“The New York Times arrives on your doorstep and shouts at you, ‘Are you a decent person? Are you a good citizen? Are you smart? Then you will read me.’ The Post has no such presuppositions.”
– Tucker Carlson, on the difference between the New York Times and New York Post
There aren’t that many different things you can point to and say, “An author needs to do this.” Writing is more an art than a science, so there’s definitely a lot more wiggle room for interpretation than in many other professions. Of course, obligations goes beyond getting training and studying the field. Qualifications is separate from obligations.
When I started writing these posts, I thought I could cover all the conceivable obligations of an author in one sitting. As it turns out, it took four. First, the author and the audience. Then, the author and the story. The first two were tied together with enrichment. The last… well, we’ll get to that in a second.
For the author, respect is assuming that the audience can read your story and be enriched by it.
Okay, so this sounds incredibly simplistic. And it is. It’s entirely possible that you will never have any difficulty fulfilling this obligation, particularly as a fiction author. For those of us who are on the bottom of the stack, and I’m guessing that’s most of you although if Stephen King is reading this I’d certainly love to hear from him, assuming that you need to do everything you can to get your reader’s attention and sell them on reading your story seems like a natural thing. After all, when you’re an unknown you can’t expect total strangers to invest in your book sight unseen. But in the publishing industry there is sometimes a subtle but strong undercurrent of condescension or outright superiority in tone and content.
The quote at the top of this post speaks to this attitude. On the one hand, The New York Times is a very old, well established newspaper. On the other hand, the fact that something is well established does not, in and of itself give it a stance of moral superiority. Neither does the fact that the editors are graduates of Ivy League colleges or the fact that they are trained journalists who are routinely given access to the highest levels of power in the nation and sometimes in the world. No matter how lofty your pedigree or connections, no matter how you think your studies and training have equipped you to observe and write, none of these things make your audience obligated to read what you have written. Your skill in turning a phrase or affecting people’s emotions does not make your work a necessary part of a healthy lifestyle. In short, you must earn the attention of your readership, you cannot demand it or worse, feel you are entitled to it.
Respect is showing your audience that you are approaching them as equals, as people who are able to read and understand what you have written, who don’t need their hands held through every point of the story or need to be beaten over the head to find the “correct” interpretation of characters or events. This doesn’t mean you throw things at your audience that you know they can’t deal with. No one expects eight year-olds to understand calculus, but a good mathematician doesn’t hold that against them. Likewise, you must accept your audience for what they are and speak to them where they are. That is respect.
Respect is also accepting that not every story is for every audience.

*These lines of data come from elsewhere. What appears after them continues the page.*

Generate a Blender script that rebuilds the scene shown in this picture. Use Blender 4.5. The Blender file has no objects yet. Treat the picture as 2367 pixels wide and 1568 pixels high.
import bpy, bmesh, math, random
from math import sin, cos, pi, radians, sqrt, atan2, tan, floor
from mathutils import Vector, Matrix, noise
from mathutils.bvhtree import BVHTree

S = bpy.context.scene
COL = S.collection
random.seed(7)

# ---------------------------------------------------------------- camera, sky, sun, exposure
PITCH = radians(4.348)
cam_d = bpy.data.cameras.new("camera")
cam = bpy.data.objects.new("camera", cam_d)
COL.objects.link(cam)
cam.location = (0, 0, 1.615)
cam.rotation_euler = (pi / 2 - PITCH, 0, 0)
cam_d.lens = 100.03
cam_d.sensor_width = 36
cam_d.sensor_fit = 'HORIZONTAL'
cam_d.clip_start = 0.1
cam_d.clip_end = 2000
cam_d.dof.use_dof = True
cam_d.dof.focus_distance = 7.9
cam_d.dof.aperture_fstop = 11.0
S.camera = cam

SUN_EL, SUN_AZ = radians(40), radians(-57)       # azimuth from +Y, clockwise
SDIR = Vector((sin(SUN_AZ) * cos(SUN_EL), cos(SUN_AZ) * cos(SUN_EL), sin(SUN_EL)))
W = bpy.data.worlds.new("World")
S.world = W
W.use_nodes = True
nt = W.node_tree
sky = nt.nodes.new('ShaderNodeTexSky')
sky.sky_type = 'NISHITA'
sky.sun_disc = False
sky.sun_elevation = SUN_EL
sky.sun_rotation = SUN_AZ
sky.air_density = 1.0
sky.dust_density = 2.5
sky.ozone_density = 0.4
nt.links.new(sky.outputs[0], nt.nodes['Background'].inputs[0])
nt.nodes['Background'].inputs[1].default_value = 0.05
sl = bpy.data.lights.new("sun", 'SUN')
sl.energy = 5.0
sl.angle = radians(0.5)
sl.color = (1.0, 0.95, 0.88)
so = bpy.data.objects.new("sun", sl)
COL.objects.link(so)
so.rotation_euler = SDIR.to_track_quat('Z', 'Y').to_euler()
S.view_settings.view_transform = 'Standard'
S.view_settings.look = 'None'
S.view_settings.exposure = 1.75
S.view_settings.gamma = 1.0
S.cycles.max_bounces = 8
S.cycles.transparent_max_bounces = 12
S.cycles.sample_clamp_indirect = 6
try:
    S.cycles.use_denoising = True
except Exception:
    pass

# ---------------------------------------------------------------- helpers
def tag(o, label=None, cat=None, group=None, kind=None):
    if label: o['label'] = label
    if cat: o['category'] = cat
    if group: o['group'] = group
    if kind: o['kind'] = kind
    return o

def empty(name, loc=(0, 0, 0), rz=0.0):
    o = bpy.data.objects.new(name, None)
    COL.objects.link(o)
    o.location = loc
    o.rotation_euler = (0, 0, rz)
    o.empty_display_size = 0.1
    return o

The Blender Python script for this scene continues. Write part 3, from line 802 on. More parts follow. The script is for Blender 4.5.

This is a particularly egregious fault of the so-called ‘literary’ author, who feel that their stories must be written and read or something is fundamentally missing from society. The burden is on you, as an author, to write stories that speak to your audience where they are. It’s okay to have a clear cut idea of what you want your story to be about or what point you want it to make when you sit down to write it. That, after all, is the foundation of enrichment (more on that in a second), but if you’re not taking the steps to understand your audience and making it relevant to them you’re not showing respect.
Finally, while you can offer your audience anything you want as enrichment, you can show them any kind of work from the depressing but eye-opening 1984 to the exciting and mind sharpening adventures of Sherlock Holmes, but whether the audience takes away what you give them or not is up to them. You have to leave the decision of whether your story was worth their time in their hands – after all, you wouldn’t want a chef telling you how much you enjoyed your meal, would you? The work of an author is much the same. It may be a good and vital part of a reader’s life, but they’re also entitled to decide what they make of it. Authors have to respect that.
In short, you audience is there to receive solid, entertaining and meaningful stories from you. Your job is to write the best story you can and let them decide if it meets those criteria. When they know that you’ve done that, then that is respect.